I do not know if Marko Zaror ever trained at acting - at anything but martial arts, really. I know that he's  carried two whole movies perfectly. That isn't something I can say for several well-paid British and American actors. Whether he tries to impress some hoodlums by jumping 15 feet (then limping for seconds), or runs through a complex kicking ass (but never thinking about what he's walked into), Zaror has a compelling on-screen presence.

The director is a genius in creating a real-life, story-driven, super-hero masterpiece. He's also great in the angles he chooses for his shots. He's hilarious in the way that he jumps from our hero at his most impressive to our hero at his most embarrassingly human. If that last sentence makes no sense, ask yourself this question: what does Christian Bale's Batman do when he's prowling Gotham's rooftops and sneezes in his mask? He's wearing a huge rubber suit! If Mirageman had chosen a more complicated outfit, we'd probably see the silly reality behind one person's lofty dream.

There is no promise of a perfect ending in this sort of story. There is no aburdly-complicated plot with a broad mythology of villains who hide or seek revenge. No time is wasted in trying to make a franchise here.
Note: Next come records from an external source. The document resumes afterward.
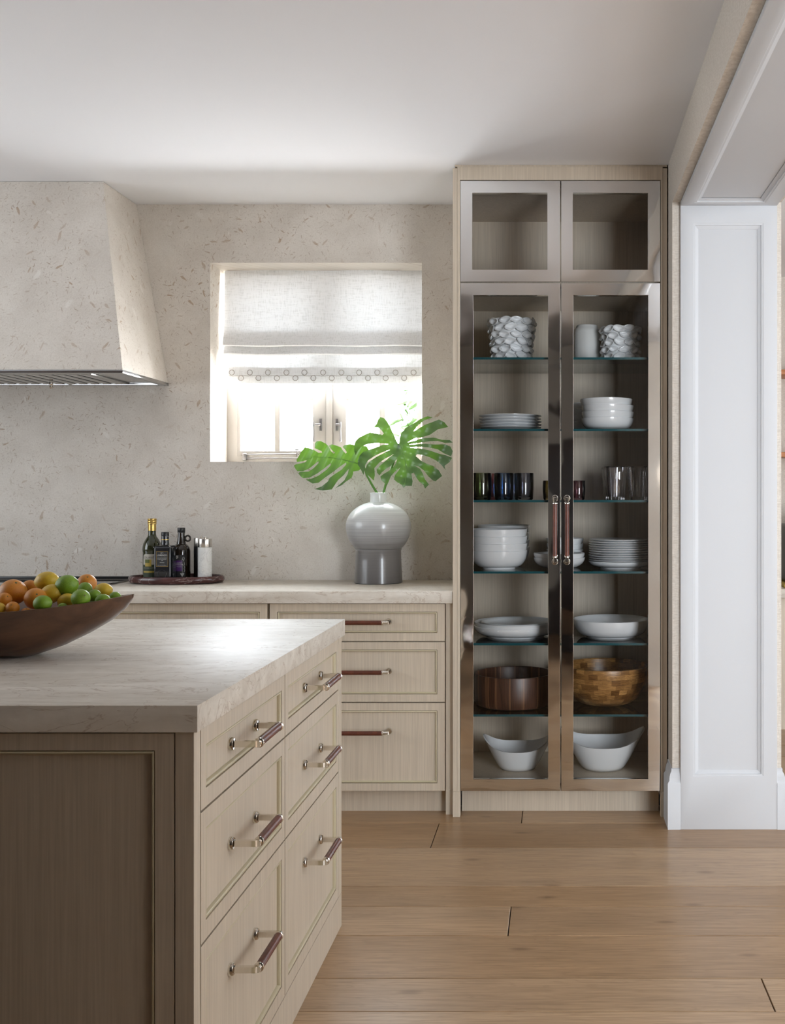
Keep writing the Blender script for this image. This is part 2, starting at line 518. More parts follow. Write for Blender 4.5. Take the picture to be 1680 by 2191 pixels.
# leaves
def leafmat(name, front, trans):
    m, nt, b = newmat(name)
    out = nt.nodes['Material Output']
    n1 = noise(nt, coords(nt, (1, 1, 1)), 22, 3)
    c = ramp(nt, n1, [(0.3, tuple(x*0.75 for x in front[:3]) + (1,)), (0.7, front)])
    nt.links.new(c, b.inputs['Base Color'])
    b.inputs['Roughness'].default_value = 0.3
    tl = nd(nt, 'ShaderNodeBsdfTranslucent', {'Color': trans})
    mx = nd(nt, 'ShaderNodeMixShader', {0: 0.12, 1: b.outputs[0], 2: tl.outputs[0]})
    nt.links.new(mx.outputs[0], out.inputs[0])
    return m
M['monstera'] = leafmat('monstera_leaf', (0.060, 0.115, 0.055, 1), (0.20, 0.42, 0.03, 1))
M['stem'] = plain('green_stem', (0.10, 0.24, 0.035, 1), 0.4)
M['rib'] = plain('leaf_rib', (0.17, 0.32, 0.09, 1), 0.4)
M['shrubleaf'] = leafmat('shrub_leaf', (0.016, 0.040, 0.004, 1), (0.03, 0.07, 0.006, 1))

# ombre vase glaze: pale on top, grey below (object z from 0 at the foot)
m, nt, b = newmat('ombre_glaze')
tc = nd(nt, 'ShaderNodeTexCoord')
sp = nd(nt, 'ShaderNodeSeparateXYZ', {0: tc.outputs['Object']})
z = nd(nt, 'ShaderNodeMapRange', {0: sp.outputs[2], 1: 0.0, 2: 0.40, 3: 0.0, 4: 1.0}).outputs[0]
st = noise(nt, nd(nt, 'ShaderNodeMapping', {'Vector': tc.outputs['Object'], 'Scale': (2, 2, 240)}).outputs[0], 1.0, 2)
so = nd(nt, 'ShaderNodeMapRange', {0: st, 1: 0.3, 2: 0.7, 3: -0.05, 4: 0.05}).outputs[0]
z2 = nd(nt, 'ShaderNodeMath', {0: z, 1: so}, operation='ADD').outputs[0]
c = ramp(nt, z2, [(0.0, (0.115, 0.108, 0.105, 1)), (1.0, (0.72, 0.74, 0.72, 1)), (0.36, (0.165, 0.158, 0.155, 1)), (0.42, (0.23, 0.225, 0.225, 1)), (0.64, (0.40, 0.405, 0.41, 1)), (0.85, (0.66, 0.68, 0.66, 1))])
nt.links.new(c, b.inputs['Base Color'])
b.inputs['Roughness'].default_value = 0.28
b.inputs['Coat Weight'].default_value = 0.3
M['ombre'] = m

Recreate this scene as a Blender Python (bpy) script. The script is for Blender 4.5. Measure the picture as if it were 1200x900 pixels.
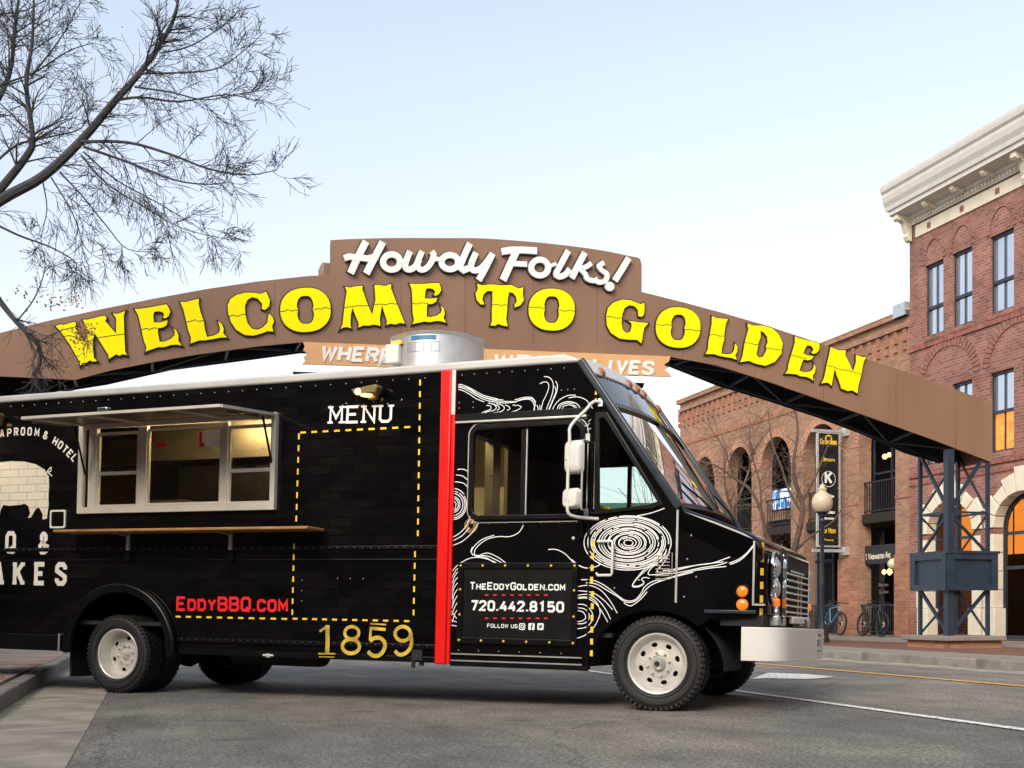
import bpy, bmesh, math, random
from mathutils import Vector, Matrix
for o in list(bpy.data.objects): bpy.data.objects.remove(o)
S = bpy.context.scene
COL = S.collection
rnd = random.Random(7)
PI = math.pi

# ---------------------------------------------------------------- camera
F, CX, CY, EYE = 1390.0, 600.0, 717.0, 0.85      # lens and eye height, pixel units of a 1200 px wide picture
cam = bpy.data.cameras.new('camera'); camo = bpy.data.objects.new('camera', cam); COL.objects.link(camo)
camo.location = (0, 0, EYE); camo.rotation_euler = (PI/2, 0, 0)
cam.sensor_width = 36.0; cam.lens = F/1200*36.0
cam.shift_x = 0.0; cam.shift_y = (CY-450)/1200
cam.clip_start = 0.1; cam.clip_end = 3000
S.camera = camo
S.render.resolution_x, S.render.resolution_y = 1024, 768
# ---------------------------------------------------------------- light
S.view_settings.view_transform = 'Standard'; S.view_settings.look = 'None'
S.view_settings.exposure = 1.78; S.view_settings.gamma = 1.0
SUN_AZ = math.radians(-152)     # behind the viewer's left shoulder
SUN_EL = math.radians(35)
world = bpy.data.worlds.new('World'); S.world = world; world.use_nodes = True
wn, wl = world.node_tree.nodes, world.node_tree.links
wn.clear()
sky = wn.new('ShaderNodeTexSky'); sky.sky_type = 'NISHITA'; sky.sun_disc = False
sky.sun_elevation = SUN_EL; sky.sun_rotation = SUN_AZ
sky.air_density = 1.0; sky.dust_density = 2.5; sky.ozone_density = 2.0; sky.altitude = 1700
bg = wn.new('ShaderNodeBackground'); bg.inputs[1].default_value = 0.10
hsv = wn.new('ShaderNodeHueSaturation'); hsv.inputs['Saturation'].default_value = 0.46
out = wn.new('ShaderNodeOutputWorld')
# thin winter haze: the same all the way round, warmer and softer low down
wtc = wn.new('ShaderNodeTexCoord'); wsx = wn.new('ShaderNodeSeparateXYZ'); wrp = wn.new('ShaderNodeValToRGB')
we = wrp.color_ramp.elements; we[0].position = 0.0; we[0].color = (.64,.585,.54,1); we[1].position = .75; we[1].color = (.95,1.0,.975,1)
q_ = we.new(.22); q_.color = (.775,.735,.705,1); q_ = we.new(.42); q_.color = (.91,.935,.92,1)
wmx = wn.new('ShaderNodeMix'); wmx.data_type = 'RGBA'; wmx.blend_type = 'MULTIPLY'; wmx.inputs[0].default_value = 1
wl.new(wtc.outputs['Generated'], wsx.inputs[0]); wl.new(wsx.outputs[2], wrp.inputs[0])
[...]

You get a real (but highly-skilled) man, and the sorts of problems arising when he tries to tell his town: If you're in danger, I'm here to help. The fact that I got to split my time between learning new Spanish slang and reading subtitles was just the icing on the cake. For the love of heaven, rent this movie and enjoy! No fancy special effects or big-name cameos will distract you from a brilliantly thought-out, passionate tale.